Rows.
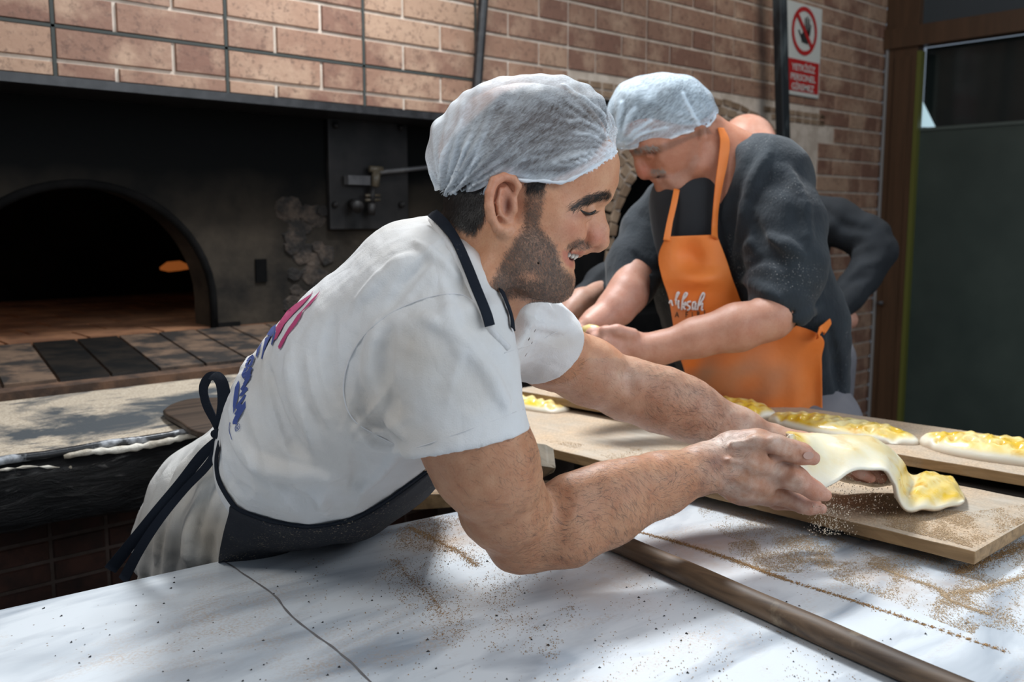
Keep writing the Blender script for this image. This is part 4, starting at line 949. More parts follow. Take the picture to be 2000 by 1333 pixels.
folds = [([(905, 575), (840, 580), (760, 610), (705, 660), (675, 730), (672, 790), (700, 830)], .0016, .002, 'u'),
         ([(560, 700), (575, 780), (600, 830), (620, 870)], .006, .016, 'u'), ([(600, 690), (615, 770), (640, 830)], .004, .012, 'u'),
         ([(455, 830), (475, 880), (520, 912), (590, 925), (660, 930)], .008, .018, 'u'), ([(440, 880), (455, 940), (490, 985)], .006, .016, 'u'),
         ([(520, 720), (535, 800), (560, 860), (600, 890)], .0065, .018, 's'),
         ([(690, 970), (700, 930), (690, 880)], .005, .012, 's'), ([(590, 1000), (570, 965), (540, 945)], .005, .012, 's'), ([(640, 1010), (625, 975), (600, 960)], .004, .012, 'u'),
         ([(735, 640), (725, 720), (745, 790), (790, 850)], .006, .02, 'u'), ([(760, 640), (752, 720), (775, 800)], .005, .016, 's'),
         ([(700, 800), (735, 830), (775, 842)], .0045, .01, 's'), ([(690, 830), (720, 865), (765, 880)], .004, .01, 'u'),
         ([(830, 620), (900, 660), (960, 740), (990, 800)], .004, .02, 'u'), ([(800, 500), (760, 530), (700, 590)], .005, .02, 'u'), ([(840, 500), (800, 540), (760, 600)], .004, .014, 's'),
         ([(650, 620), (640, 700), (660, 780)], .004, .016, 's'), ([(870, 560), (880, 620), (900, 700)], .004, .016, 'u'),
         ([(810, 470), (850, 500), (890, 540)], .004, .010, 'u'), ([(1010, 580), (1050, 590), (1090, 620)], .004, .01, 'u'), ([(1000, 600), (1040, 615), (1080, 650)], .004, .01, 's'), ([(1020, 635), (1060, 640), (1100, 650)], .003, .01, 'u'),
         ([(780, 880), (740, 930), (700, 960)], .004, .014, 'u'), ([(500, 660), (470, 740), (450, 820)], .004, .014, 'u')]
for p_, r, k, op in folds: T.fold(p_, r * 1.45, k * .5, op, .30)
T.commit()
T.ccone(px(906, 842, .985, 115), px(914, 886, .985, 117), .003, .004, 's')
T.ccone(px(1054, 664, 1.272, 72), px(1072, 688, 1.291, 74), .003, .004, 's')
T.chain([(930, 560, 1.045, 74), (1000, 600, 1.06, 80)], .012, 's')
TV, TF = T.mesh(.0032)
tp_ = proj(TV)[:, :2]
def gs(cx_, cy_, rx_, ry_): return np.exp(-((tp_[:, 0] - cx_) / rx_) ** 2 - ((tp_[:, 1] - cy_) / ry_) ** 2)
def rdg_(u): return (1 - np.abs(np.sin(u)) ** .8) * 2 - .7
tw = wob(TV, 14, 4)
td = gs(555, 800, 75, 110) * rdg_((tp_[:, 0] - .22 * tp_[:, 1]) * .060 + tw * .5) * .0034 + gs(470, 900, 40, 60) * rdg_((tp_[:, 0] - .3 * tp_[:, 1]) * .09 + tw) * .0024
td += gs(640, 975, 110, 34) * rdg_((tp_[:, 0] + .5 * tp_[:, 1]) * .042 + tw * .6) * .0026
an = np.arctan2(tp_[:, 1] - 880, tp_[:, 0] - 660); td += gs(735, 790, 60, 75) * rdg_(an * 7 + tw * .5) * .0026
an2 = np.arctan2(tp_[:, 1] - 440, tp_[:, 0] - 900); td += gs(800, 520, 70, 60) * rdg_(an2 * 5 + tw * .5) * .0026
td += gs(1060, 620, 60, 45) * rdg_((tp_[:, 1] - .4 * tp_[:, 0]) * .075 + tw * .5) * .0024 + gs(900, 740, 80, 70) * rdg_((tp_[:, 0] + .25 * tp_[:, 1]) * .035 + tw * .7) * .0016
TV = TV + vnormals(TV, TF) * (td + wob(TV, 75, 2) * .0006 + wob(TV, 160, 5) * .0003)[:, None]
tcol = np.tile([.70, .70, .70], (len(TV), 1)); txy = proj(TV)[:, :2]
def blot(c, xy, cen, r, col, a): m = a * np.exp(-(((xy - cen) / r) ** 2).sum(1)); return mixc(c, m, col)
for cen, r, a in (((690, 800), (120, 70), .55), ((790, 680), (60, 50), .45), ((640, 900), (100, 60), .35), ((1100, 670), (40, 20), .45), ((830, 860), (60, 30), .3), ((540, 900), (60, 60), .25), ((930, 760), (50, 60), .25)):
    tcol = blot(tcol, txy, cen, r, (.50, .42, .33), a)
mesh('t_shirt', TV, TF, SHIRT, man, True, tcol)
# collar band of the shirt and seam of the sleeve hem
c, ok = T.hit([(842, 428), (858, 452), (884, 490), (912, 545), (938, 600), (962, 648), (992, 680)])
cb_ = [q for q, k in zip(c, ok) if k]
MB().tube(catmull(cb_, 5), .0042, 8).obj('collar', SHIRT, man, True, col=None)
at = bpy.data.objects['collar'].data.color_attributes.new('Col', 'FLOAT_COLOR', 'POINT')
for v in at.data: v.color = (.68, .68, .69, 1)

SEAM = mat('seam_thread', color=(.66, .65, .65), rough=.9)
def seam(pts, r_=.0009, fld=None, m=None, par=None):
    c, ok = (fld or T).hit(catmull([(x, y, 0) for x, y in pts], 6)[:, :2]); c = np.array([q for q, k in zip(c, ok) if k])
    if len(c) > 3: MB().tube(c, r_, 5).obj('seam', m or SEAM, par or bpy.data.objects['t_shirt'], True)
seam([(948, 610), (905, 577), (850, 578), (790, 598), (735, 632), (692, 682), (672, 740), (675, 790), (695, 825), (735, 850), (770, 868)], .0008)
seam([(782, 884), (840, 866), (930, 834), (1022, 800)], .0005); seam([(985, 690), (1040, 672), (1112, 636)], .0005)
# trousers
Q = Field()
Q.chain([(505, 915, 1.32, 118), (425, 990, 1.40, 116), (392, 1070, 1.43, 122)], .05)
Q.chain([(520, 930, 1.25, 85), (450, 1010, 1.32, 100), (425, 1080, 1.36, 105)], .05)
for x, y in ((.60, 1.40), (.70, 1.35)):
    Q.cap((np.array([x, y, .85]), .098), (np.array([x, y + .02, .5]), .075), .04); Q.cap((np.array([x, y + .02, .5]), .075), (np.array([x, y + .01, .08]), .062), .02)
for p_, r, k, op in (([(400, 860), (355, 930), (322, 1010), (305, 1090)], .012, .012, 'u'), ([(418, 900), (390, 960), (372, 1030), (372, 1100)], .014, .010, 'u'), ([(440, 960), (432, 1020), (440, 1080)], .011, .009, 'u')): Q.fold(p_, r, k, op)
Q.commit(); QV, QF = Q.mesh(.0045); qp = proj(QV)
qu = (QV @ RT) * 135 - QV[:, 2] * 40 + .9 * wob(QV, 9, 2); pl_ = (1 - np.abs(np.sin(qu * .5)) ** .7) * .9 + .35 * np.sin(qu * 1.7 + 1)
QV = QV + vnormals(QV, QF) * (wob(QV, 50, 3) * .0012 + pl_ * .0075 * sst(860, 960, qp[:, 1]))[:, None]
qc = np.tile([.62, .61, .585], (len(QV), 1)); qc = blot(qc, proj(QV)[:, :2], (415, 1050), (50, 70), (.30, .24, .17), .75); qc = blot(qc, proj(QV)[:, :2], (330, 1060), (60, 60), (.40, .36, .31), .5)
mesh('trousers', QV, QF, TROU, man, True, qc)
SHOE = mat('dark_shoe', color=(.02, .02, .02), rough=.5)
for x, y in ((.60, 1.385), (.70, 1.335)):
    f = Field(); f.wel((x, y - .05, .045), (.05, .13, .045), .02); f.wel((x, y + .02, .075), (.045, .06, .05), .03); v_, f_ = f.mesh(.006); v_[:, 2] = np.maximum(v_[:, 2], .002); mesh('shoe', v_, f_, SHOE, man, True)

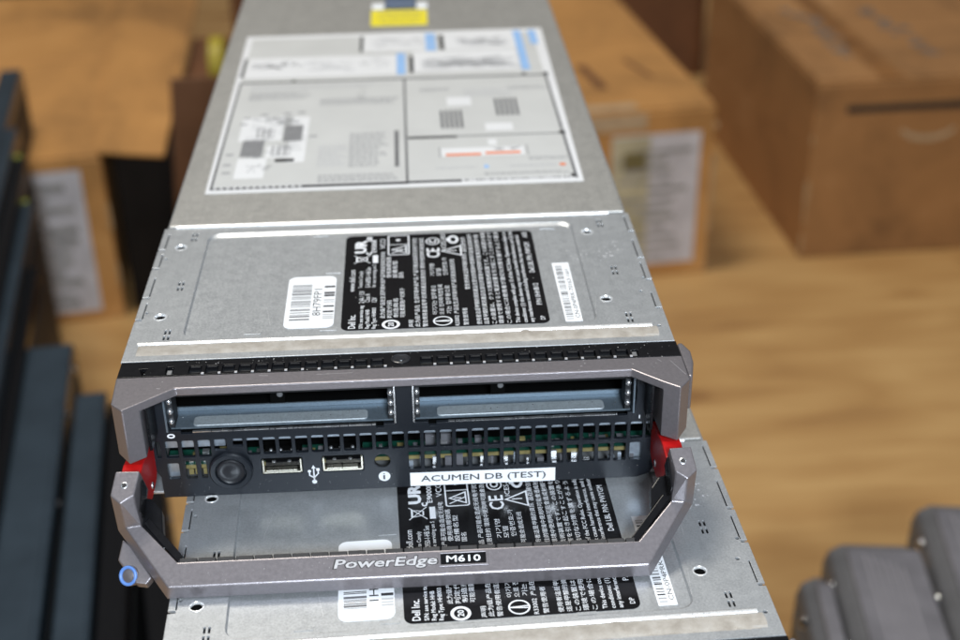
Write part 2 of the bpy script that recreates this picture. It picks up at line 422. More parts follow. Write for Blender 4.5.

Work required.
Find each line in the records holding the string "More" and show it.

Written response.
Keep writing the Blender script for this image. This is part 4, starting at line 949. More parts follow. Take the picture to be 2000 by 1333 pixels.
Write part 2 of the bpy script that recreates this picture. It picks up at line 422. More parts follow. Write for Blender 4.5.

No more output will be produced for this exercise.